Wednesday, April 7, 2010

Talking Points #7

Peter McLaren

1. .."the lived sense of difference of these students in their everyday class-based culture expresses a realistic understanding of their future options in the labor force, an understanding acquired from their families, peers, and the values encoded into working-class life in general." (228)

I found this particular quote both disturbing and very real. I feel that many students look to the lifestyle that their families have (mostly parents) and feel that not only can they not do better, but that maybe they don't deserve to do better. I feel that these students are at a constant struggle, that even if they did try their hardest, they feel that because no one around them is succeeding, that they cannot succeed either.

2. "For many economically disadvantaged students, success in school means a type of forced cultural suicide, and in the case of minority youth, racial suicide..when compared to dropouts, they were significantly more depressed, less politically aware, less likely to be more assertive in the classroom if they were undergraded, and more conformist." ( p.229).

I felt that this was a very powerful quote as well, I feel that if a student did want to stay in school and not drop out like the majority of his/her classmates, then he/she would feel outcasted. Why should they committ themselves to more social abuse, when dropping out and "following the crowd" was so much easier? I feel that even if a student wanted to stay in school, they would be ridiculed by everyone around them which would make staying focused that much harder.

3. "One way in which girls combat class-bound and oppressive patriarchal features of school is to assert their "femaleness," to replace the officially sanctioned code of neatness, diligence, application, femininity, passivity, and so on, with one that is more womanly, even sexual, in nature." (p.231).

Of all the quotes, I found this one to be the saddest. I felt pity for the girls that felt they needed to replace such feminine traits with other ones "sexual ones". I feel that these girls are conforming to what their society wants them to, they are giving into the pressures to look and dress a certain way. Instead of "asserting their femaleness" they are giving into the male demands of their peers and transforming themselves as sexual objects.
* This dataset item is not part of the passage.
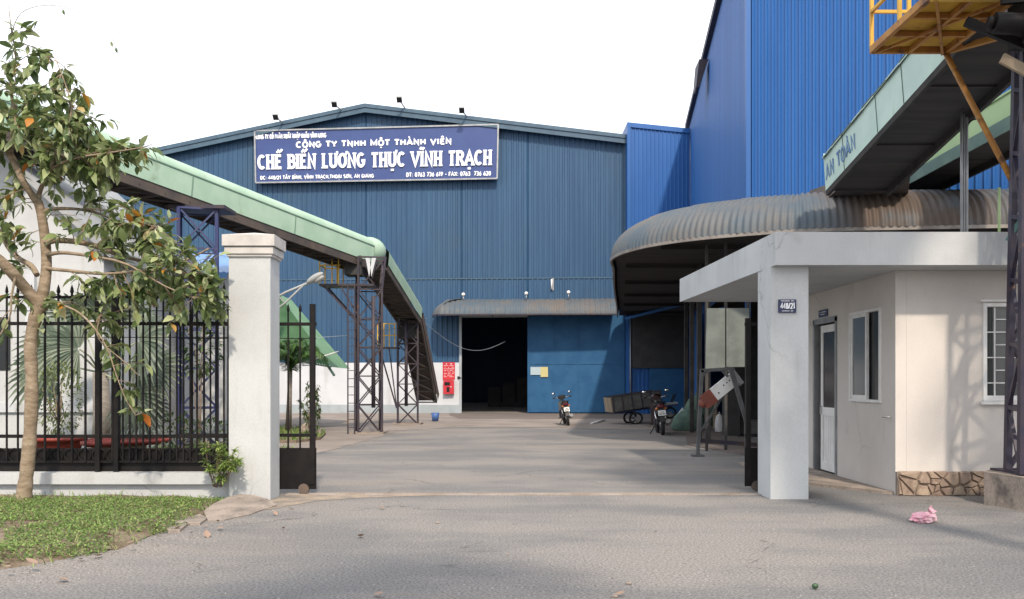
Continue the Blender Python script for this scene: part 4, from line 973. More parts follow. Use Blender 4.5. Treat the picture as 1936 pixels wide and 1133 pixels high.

I found this article extremely interesting, and I found myself agreeing with many of the things that I read throughout the essay. I thought that students do often feel pressure from the surrounding community to do certain things, with the girls in the above example, instead of what they are aiming for "asserting femaleness" they are actually doing the opposite. Instead of students taking advantage of public school, they are dropping out and conforming to what everyone else in society is doing. They feel that school is less important than giving into their "street smarts". If they do in a sense become successful, they are committing social suicide.

1 comment:

  1. So why do student fail? I think it has a lot to do with parent involvement and the socioeconomics of their family lives. More divorce, less involvment of both parents, education of the parents. It all adds up.